Un ancien garde de camp de concentration, jugé en Allemagne pour complicité de centaines de meurtres, a prévu de témoigner mardi devant la cour, une déposition rare lors d’un des derniers procès du nazisme. L’accusé, un ex-SS de 94 ans, a servi entre juin 1942 et septembre 1944 au camp de Stutthof, près de Gdansk en Pologne, où quelque 65.000 personnes ont été tuées, essentiellement des femmes juives des pays baltes et de Pologne.
Jugé en tant que mineur car âgé de moins de 21 ans au moment des faits, son nom n’a pas été communiqué par le tribunal de Münster. La presse allemande l’a identifié comme un paysagiste à la retraite prénommé Johann. Son témoignage est d’autant plus attendu que le vieil homme, venu en fauteuil roulant à l’ouverture de son procès le 6 novembre, a pleuré en écoutant s’exprimer à la barre des victimes du camp de Stutthof.
Son avocat n’a donné aucune indication sur les réponses que son client compte apporter. Selon le quotidien Die Welt, en août 2017, il avait nié face à la police avoir su que des atrocités étaient commises, affirmant que les soldats souffraient eux aussi du manque de nourriture. Les témoignages de gardes de camps de concentration ou d’extermination sont chose rare tant les procès du nazisme et de ses rouages ont été peu nombreux.
Ce n’est que depuis quelques années que l’Allemagne s’efforce d’identifier les derniers suspects en vie et de juger ceux qui sont encore aptes à comparaître. Au cours des récents procès, seulement deux accusés se sont exprimés publiquement, dont un longuement: l’ancien SS Oskar Gröning, surnommé le « comptable d’Auschwitz », qui avait demandé « pardon » en 2015 et reconnu sa « faute morale ». Condamné à quatre ans de prison pour complicité dans la mort de 300.000 Juifs, il est mort en mars dernier sans avoir purgé sa peine.
Un autre ex-SS d’Auschwitz, Reinhold Hanning, avait lors de son procès en 2016 exprimé sa « honte » d’avoir « laissé cette injustice se produire et de ne rien avoir fait pour l’empêcher » et avait reconnu savoir que les déportés étaient « abattus, gazés et brûlés ». Mais il se posait en spectateur et non en acteur de l’Holocauste, avait dénoncé à l’époque le Comité international d’Auschwitz. Il n’a pas été incarcéré, malgré une peine de 5 ans de détention.

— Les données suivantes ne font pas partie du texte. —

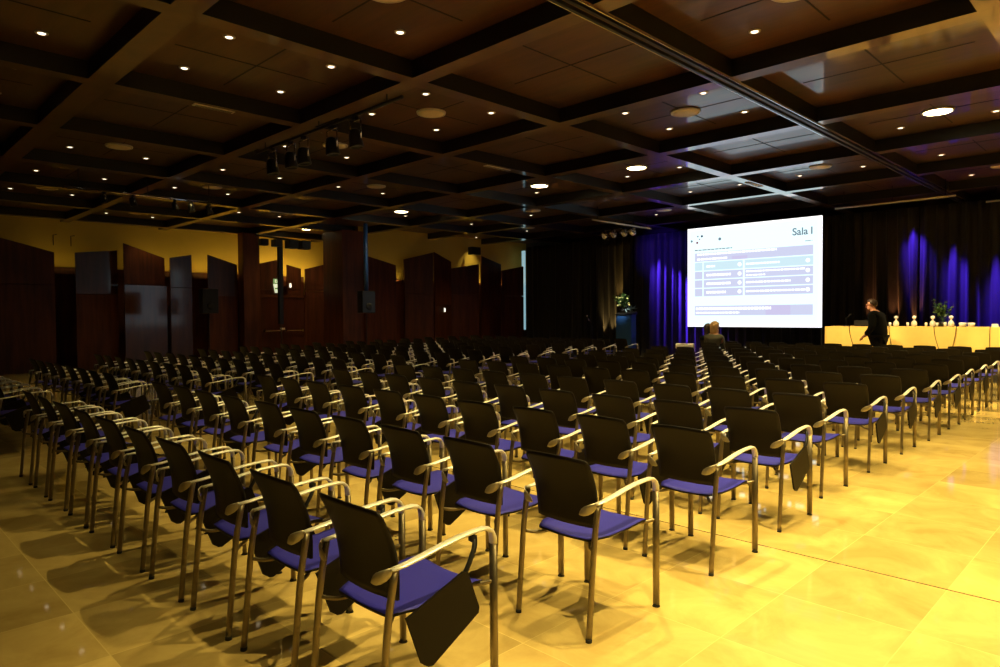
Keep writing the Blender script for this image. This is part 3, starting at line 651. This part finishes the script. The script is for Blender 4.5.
bm = bmesh.new(); lathe(bm, [(0.06, 0), (0.055, 0.02)], seg=12); obj('base', bm, M['black'], t)
bm = bmesh.new(); sweep(bm, [(0, 0, 0.01), (0.0, 0, 0.2), (0.12, -0.05, 0.30)], 0.006, 6); ball(bm, (0.13, -0.055, 0.305), 0.018, 1); obj('gooseneck', bm, M['black'], t)
bm = bmesh.new(); box(bm, -0.17, 0.17, -0.12, 0.12, 0, 0.02); o = obj('laptop', bm, M['black'], None, bevel=0.004); o.location = (put_x(861), TY+0.42, TZ)
b2 = bx('laptop_lid', (-0.17, 0.17, -0.135, -0.12, 0.012, 0.15), M['black'], o); tag(o, 'dark laptop on the short left table behind the man', 'laptop')

# loudspeakers on stands and the lighting tower in front of the left wall
def stand_speaker(x, y, z0, z1, label, w_=0.24, pole_up=None):
    t = empty('speaker_on_stand', (x, y, 0)); tag(t, label, 'loudspeaker'); tripod(t, z0+0.05, 0.5)
    bx('cabinet', (-w_*0.6, w_*0.6, -w_, w_, z0, z1), M['black'], t, bevel=0.02)
    bm = bmesh.new(); lathe(bm, [(0.11, 0), (0.11, 0.012), (0.03, 0.006)], seg=16); bmesh.ops.transform(bm, matrix=Matrix.Translation((w_*0.6, 0, z0+(z1-z0)*0.3)) @ Matrix.Rotation(PI/2, 4, 'Y'), verts=bm.verts); obj('cone', bm, M['rubber'], t, smooth=True)
    bx('badge', (w_*0.6, w_*0.6+0.006, -0.04, 0.04, z0+(z1-z0)*0.32, z0+(z1-z0)*0.36), M['chrome'], t)
    if pole_up: bm = bmesh.new(); sweep(bm, [(0, 0, z1), (0, 0, pole_up)], 0.07, 10); obj('column', bm, M['bluebox'], t, smooth=True)
stand_speaker(-20.3, 8.15, 1.62, 2.35, 'black loudspeaker on a tall stand left of the wooden post')
stand_speaker(-17.6, 11.85, 1.60, 2.28, 'black loudspeaker on a stand in front of the wooden pillar', pole_up=CEIL-0.02)
t = empty('lighting_tower', (-18.2, 9.35, 0)); tag(t, 'tall black tower with a cluster of dark lamps before the exit doors', 'lighting tower'); tripod(t, 1.4, 0.5)
bm = bmesh.new(); box(bm, -0.06, 0.06, -0.06, 0.06, 1.3, 3.75); obj('mast', bm, M['black'], t)
bm = bmesh.new(); sweep(bm, [(0.1, -0.75, 3.78), (0, 0.95, 3.68)], 0.03, 8); obj('crossbar', bm, M['black'], t)
for k, (y, s) in enumerate(((-0.5, 0.09), (-0.1, 0.10), (0.35, 0.12), (0.75, 0.12))):
    bm = bmesh.new(); box(bm, -s, s*1.4, y-s*1.2, y+s*1.2, 3.60-s, 3.60+s); obj('lamp_head', bm, M['black'], t, bevel=0.015)

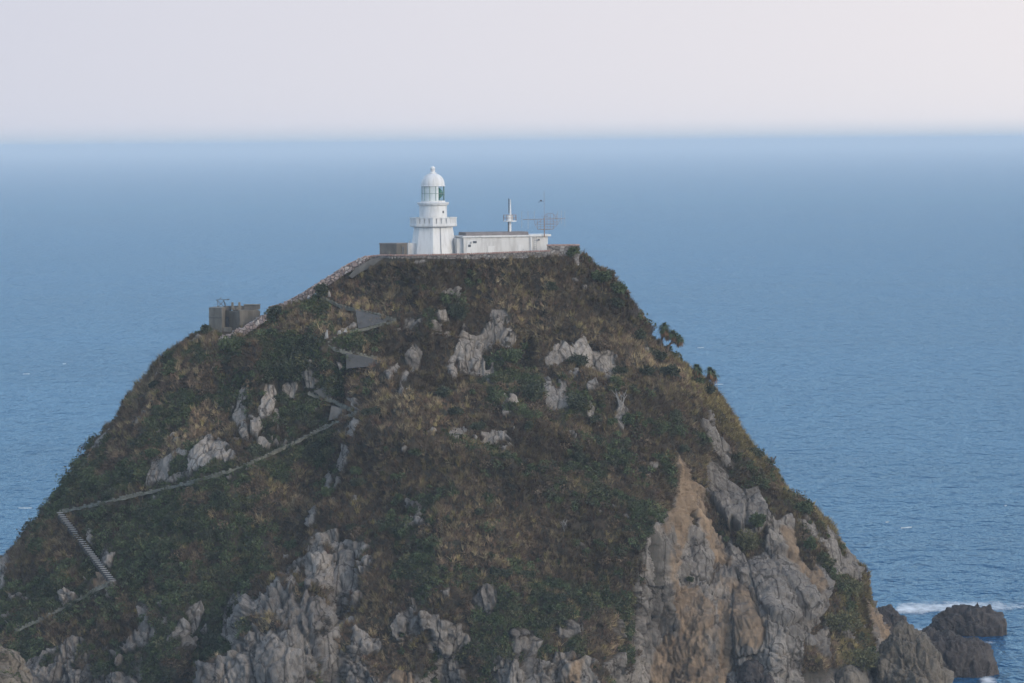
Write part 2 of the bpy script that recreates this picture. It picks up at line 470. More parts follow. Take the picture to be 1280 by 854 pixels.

D’une manière générale, la justice allemande reste critiquée pour son traitement tardif et insuffisant des crimes du IIIe Reich. Elle a attendu 2011, avec le procès de l’ex-garde de Sobibor John Demjanjuk, pour poursuivre toutes les anciennes sentinelles de camps d’extermination pour « complicité de meurtre », quelle que soit leur conduite individuelle. Ces anciens gardes sont désormais considérés comme les rouages d’une « machine de mort ».
Ainsi, selon l’acte d’accusation, l’ex-SS du Stutthof avait « connaissance de toutes les méthodes pour tuer » et a « délibérément approuvé les meurtres de centaines de personnes » même s’il n’y a pas participé directement. Dans tous les récents procès, les accusés occupaient de telles positions subalternes. Aucun n’est allé en prison grâce à des recours ou en raison de leur état de santé.
L’accusé du procès de Münster encourt un maximum de 15 ans de prison mais une peine aussi lourde est peu probable, au regard des condamnations de Gröning ou de M. Hanning et de son statut de « mineur ». Ces dossiers hautement symboliques n’ont pas seulement un objectif pénal. Ils sont aussi pédagogiques et visent à donner aux descendants des victimes le sentiment que justice est enfin passée.
Quatorze audiences sont prévues jusqu’en janvier à Münster pour juger l’ex-garde de Stutthof. Elles seront limitées à deux heures chacune afin de ménager le nonagénaire. A l’origine, un second ex-garde SS de 93 ans aurait dû comparaître mais son aptitude fait encore l’objet d’expertises.